Our findings show mega-droughts are possible across the Australian continent. This includes the Murray-Darling Basin where typical droughts last century lasted four to five years. The graphic below shows the worst of these since direct rainfall records began. A 20-year drought would make these extremes seem short-lived.

map showing length of historical droughts in the Murray-Darling Basin (top three bars) compared with maximum possible drought length in climate models
Length of historical droughts in the Murray-Darling Basin compared with maximum possible drought length in the climate models. Black bar shows the average of 11 climate models. Lighter grey bar shows the full range of the longest droughts across the different models. Georgy Falster

Mega-droughts are possible in Australia

This new research shows mega-droughts in Australia are possible – even without the influence of climate change.
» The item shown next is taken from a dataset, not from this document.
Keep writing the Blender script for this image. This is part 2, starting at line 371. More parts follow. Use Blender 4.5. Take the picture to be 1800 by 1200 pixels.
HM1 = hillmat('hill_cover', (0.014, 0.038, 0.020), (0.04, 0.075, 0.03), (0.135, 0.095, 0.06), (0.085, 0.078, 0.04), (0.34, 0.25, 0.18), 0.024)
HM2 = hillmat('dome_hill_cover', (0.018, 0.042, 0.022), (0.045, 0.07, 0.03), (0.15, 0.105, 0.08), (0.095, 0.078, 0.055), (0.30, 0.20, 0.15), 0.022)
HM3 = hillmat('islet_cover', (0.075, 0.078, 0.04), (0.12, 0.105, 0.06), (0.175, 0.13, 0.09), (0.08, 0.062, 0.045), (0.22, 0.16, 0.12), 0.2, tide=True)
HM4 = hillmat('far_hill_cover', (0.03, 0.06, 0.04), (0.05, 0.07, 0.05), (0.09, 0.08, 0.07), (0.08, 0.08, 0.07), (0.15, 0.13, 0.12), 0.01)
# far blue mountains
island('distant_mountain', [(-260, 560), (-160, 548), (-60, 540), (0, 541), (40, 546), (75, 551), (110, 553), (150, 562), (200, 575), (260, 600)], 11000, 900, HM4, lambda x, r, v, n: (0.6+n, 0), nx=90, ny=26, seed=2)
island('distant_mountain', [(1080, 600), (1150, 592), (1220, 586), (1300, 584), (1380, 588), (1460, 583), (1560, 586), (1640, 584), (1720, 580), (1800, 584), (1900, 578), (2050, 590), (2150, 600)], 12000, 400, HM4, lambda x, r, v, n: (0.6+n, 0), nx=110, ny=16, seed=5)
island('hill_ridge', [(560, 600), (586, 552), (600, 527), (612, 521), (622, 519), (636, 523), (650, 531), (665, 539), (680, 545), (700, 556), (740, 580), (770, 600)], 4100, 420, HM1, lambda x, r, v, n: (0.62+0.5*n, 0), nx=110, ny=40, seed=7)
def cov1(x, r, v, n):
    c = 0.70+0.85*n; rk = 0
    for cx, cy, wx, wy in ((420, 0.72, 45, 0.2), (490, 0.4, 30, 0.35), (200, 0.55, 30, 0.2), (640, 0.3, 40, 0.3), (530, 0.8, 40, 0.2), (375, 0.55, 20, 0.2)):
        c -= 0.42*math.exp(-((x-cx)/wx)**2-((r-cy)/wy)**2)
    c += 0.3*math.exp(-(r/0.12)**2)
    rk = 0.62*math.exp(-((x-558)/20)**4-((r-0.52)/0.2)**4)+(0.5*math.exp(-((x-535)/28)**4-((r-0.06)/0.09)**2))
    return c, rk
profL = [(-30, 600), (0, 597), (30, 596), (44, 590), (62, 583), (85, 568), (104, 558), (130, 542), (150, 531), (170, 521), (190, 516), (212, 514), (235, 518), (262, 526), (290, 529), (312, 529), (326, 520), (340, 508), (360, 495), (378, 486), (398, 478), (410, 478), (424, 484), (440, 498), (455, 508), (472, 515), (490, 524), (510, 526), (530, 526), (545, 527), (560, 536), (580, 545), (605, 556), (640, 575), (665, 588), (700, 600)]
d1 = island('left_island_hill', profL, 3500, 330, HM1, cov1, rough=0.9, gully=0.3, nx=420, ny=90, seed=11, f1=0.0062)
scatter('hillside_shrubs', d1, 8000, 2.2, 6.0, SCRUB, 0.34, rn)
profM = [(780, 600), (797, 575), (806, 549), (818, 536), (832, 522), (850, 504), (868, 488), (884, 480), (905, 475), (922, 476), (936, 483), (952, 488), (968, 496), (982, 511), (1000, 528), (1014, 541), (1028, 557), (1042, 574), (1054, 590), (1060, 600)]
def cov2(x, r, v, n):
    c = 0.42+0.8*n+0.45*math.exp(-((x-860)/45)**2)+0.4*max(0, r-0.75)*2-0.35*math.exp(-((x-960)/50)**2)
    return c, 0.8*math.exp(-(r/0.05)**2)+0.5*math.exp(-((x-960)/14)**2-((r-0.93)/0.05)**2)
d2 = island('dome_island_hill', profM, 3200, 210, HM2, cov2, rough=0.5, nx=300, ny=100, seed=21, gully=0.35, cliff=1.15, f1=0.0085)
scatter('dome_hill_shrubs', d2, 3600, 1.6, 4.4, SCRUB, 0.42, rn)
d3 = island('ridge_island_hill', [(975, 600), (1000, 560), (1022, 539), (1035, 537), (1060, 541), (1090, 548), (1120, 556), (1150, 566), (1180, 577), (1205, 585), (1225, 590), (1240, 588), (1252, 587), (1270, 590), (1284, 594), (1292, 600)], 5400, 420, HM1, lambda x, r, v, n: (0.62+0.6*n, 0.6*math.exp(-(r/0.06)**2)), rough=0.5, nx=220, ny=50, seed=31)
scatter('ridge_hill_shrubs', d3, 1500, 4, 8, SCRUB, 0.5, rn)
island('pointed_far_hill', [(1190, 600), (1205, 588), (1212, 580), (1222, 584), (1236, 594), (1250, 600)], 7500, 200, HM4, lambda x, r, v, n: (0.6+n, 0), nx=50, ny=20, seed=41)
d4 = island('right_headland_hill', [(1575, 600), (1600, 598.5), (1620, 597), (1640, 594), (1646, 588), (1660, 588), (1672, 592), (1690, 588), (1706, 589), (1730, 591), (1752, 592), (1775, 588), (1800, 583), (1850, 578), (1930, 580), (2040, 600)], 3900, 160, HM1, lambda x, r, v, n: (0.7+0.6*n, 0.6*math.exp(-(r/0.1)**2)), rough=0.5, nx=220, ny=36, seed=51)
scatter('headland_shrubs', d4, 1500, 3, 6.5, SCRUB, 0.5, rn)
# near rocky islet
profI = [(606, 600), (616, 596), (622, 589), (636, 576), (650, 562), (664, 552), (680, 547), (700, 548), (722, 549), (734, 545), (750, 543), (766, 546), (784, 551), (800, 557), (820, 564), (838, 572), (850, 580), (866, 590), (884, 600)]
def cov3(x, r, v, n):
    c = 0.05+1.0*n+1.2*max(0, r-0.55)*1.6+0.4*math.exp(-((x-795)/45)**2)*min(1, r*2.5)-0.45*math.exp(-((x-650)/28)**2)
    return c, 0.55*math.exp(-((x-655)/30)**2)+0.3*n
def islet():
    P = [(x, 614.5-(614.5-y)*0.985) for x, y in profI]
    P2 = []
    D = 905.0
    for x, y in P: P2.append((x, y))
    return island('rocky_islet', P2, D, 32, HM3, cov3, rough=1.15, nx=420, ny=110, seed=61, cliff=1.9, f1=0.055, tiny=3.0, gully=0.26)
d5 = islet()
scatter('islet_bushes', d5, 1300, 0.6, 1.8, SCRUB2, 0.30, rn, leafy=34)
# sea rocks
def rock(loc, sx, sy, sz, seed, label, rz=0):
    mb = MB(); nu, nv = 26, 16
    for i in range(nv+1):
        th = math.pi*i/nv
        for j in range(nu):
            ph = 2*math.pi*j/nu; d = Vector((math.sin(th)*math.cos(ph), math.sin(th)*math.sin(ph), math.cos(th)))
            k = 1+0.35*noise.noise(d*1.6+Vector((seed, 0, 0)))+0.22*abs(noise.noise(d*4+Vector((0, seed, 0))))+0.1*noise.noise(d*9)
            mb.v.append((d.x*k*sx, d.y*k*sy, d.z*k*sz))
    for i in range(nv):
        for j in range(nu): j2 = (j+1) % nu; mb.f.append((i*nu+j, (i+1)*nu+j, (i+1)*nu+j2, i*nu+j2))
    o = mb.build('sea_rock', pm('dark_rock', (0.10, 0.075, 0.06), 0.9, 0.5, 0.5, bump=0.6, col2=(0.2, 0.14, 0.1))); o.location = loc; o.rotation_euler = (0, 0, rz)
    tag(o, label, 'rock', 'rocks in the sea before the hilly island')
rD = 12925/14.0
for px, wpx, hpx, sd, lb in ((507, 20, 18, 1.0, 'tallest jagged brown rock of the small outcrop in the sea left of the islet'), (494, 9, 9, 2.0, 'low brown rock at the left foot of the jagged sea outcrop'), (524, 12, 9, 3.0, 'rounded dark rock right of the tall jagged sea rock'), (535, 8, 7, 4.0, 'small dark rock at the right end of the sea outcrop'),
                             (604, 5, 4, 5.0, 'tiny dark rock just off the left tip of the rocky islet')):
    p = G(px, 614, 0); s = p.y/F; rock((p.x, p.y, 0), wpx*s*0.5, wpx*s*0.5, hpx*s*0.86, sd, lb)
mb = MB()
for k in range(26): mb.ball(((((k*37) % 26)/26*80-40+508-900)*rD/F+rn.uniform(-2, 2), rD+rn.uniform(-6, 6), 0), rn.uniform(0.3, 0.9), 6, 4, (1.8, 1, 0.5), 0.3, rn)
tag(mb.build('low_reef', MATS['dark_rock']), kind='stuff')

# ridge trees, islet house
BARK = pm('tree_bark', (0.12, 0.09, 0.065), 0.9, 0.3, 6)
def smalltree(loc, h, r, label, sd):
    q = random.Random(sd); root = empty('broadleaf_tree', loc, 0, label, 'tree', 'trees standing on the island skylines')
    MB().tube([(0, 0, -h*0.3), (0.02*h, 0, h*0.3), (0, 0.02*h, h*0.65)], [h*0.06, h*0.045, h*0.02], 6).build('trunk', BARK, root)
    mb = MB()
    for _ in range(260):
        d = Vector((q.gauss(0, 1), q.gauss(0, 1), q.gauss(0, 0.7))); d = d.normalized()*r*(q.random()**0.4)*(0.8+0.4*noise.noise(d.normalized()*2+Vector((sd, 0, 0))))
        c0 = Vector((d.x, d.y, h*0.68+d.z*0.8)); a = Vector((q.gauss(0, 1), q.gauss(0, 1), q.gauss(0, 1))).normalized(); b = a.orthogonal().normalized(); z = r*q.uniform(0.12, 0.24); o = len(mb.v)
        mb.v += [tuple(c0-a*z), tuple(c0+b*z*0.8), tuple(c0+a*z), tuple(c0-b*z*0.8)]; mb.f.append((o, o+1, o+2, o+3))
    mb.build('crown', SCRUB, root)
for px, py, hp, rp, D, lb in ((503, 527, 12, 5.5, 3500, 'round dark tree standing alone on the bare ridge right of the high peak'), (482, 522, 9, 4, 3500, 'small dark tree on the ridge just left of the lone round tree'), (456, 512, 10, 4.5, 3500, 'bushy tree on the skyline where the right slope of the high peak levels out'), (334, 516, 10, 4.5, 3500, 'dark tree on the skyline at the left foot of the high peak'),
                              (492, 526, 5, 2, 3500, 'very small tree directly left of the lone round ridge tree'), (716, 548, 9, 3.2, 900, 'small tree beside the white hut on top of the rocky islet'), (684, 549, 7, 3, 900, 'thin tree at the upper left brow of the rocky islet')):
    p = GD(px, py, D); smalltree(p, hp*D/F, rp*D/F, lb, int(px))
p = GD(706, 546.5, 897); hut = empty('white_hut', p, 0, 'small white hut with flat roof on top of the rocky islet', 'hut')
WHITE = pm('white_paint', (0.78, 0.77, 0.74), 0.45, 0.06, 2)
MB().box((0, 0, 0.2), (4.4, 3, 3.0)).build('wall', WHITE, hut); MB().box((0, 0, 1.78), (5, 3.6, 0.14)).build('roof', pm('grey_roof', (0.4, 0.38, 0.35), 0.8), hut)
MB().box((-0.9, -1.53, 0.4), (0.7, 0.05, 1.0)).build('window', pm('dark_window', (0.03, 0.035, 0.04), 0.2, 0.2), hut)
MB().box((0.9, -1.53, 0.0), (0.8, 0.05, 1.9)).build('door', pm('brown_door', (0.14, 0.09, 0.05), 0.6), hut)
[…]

They are a natural part of Australian rainfall variability over the long term. This finding is supported by evidence drawn from ice cores, which suggests a 39-year drought gripped eastern Australia around 800 years ago.

This is concerning, because climate change is also increasing the chance of reduced rainfall across much of southern Australia.

It’s difficult to imagine a drought lasting several decades. But our research suggests it can happen, and future droughts in Australia will be worse than any in our recent historical experience.

Our work highlights the need to consider the unthinkable when it comes to preparing for future droughts. This has implications for industry, governments and communities as they adapt to a warmer future.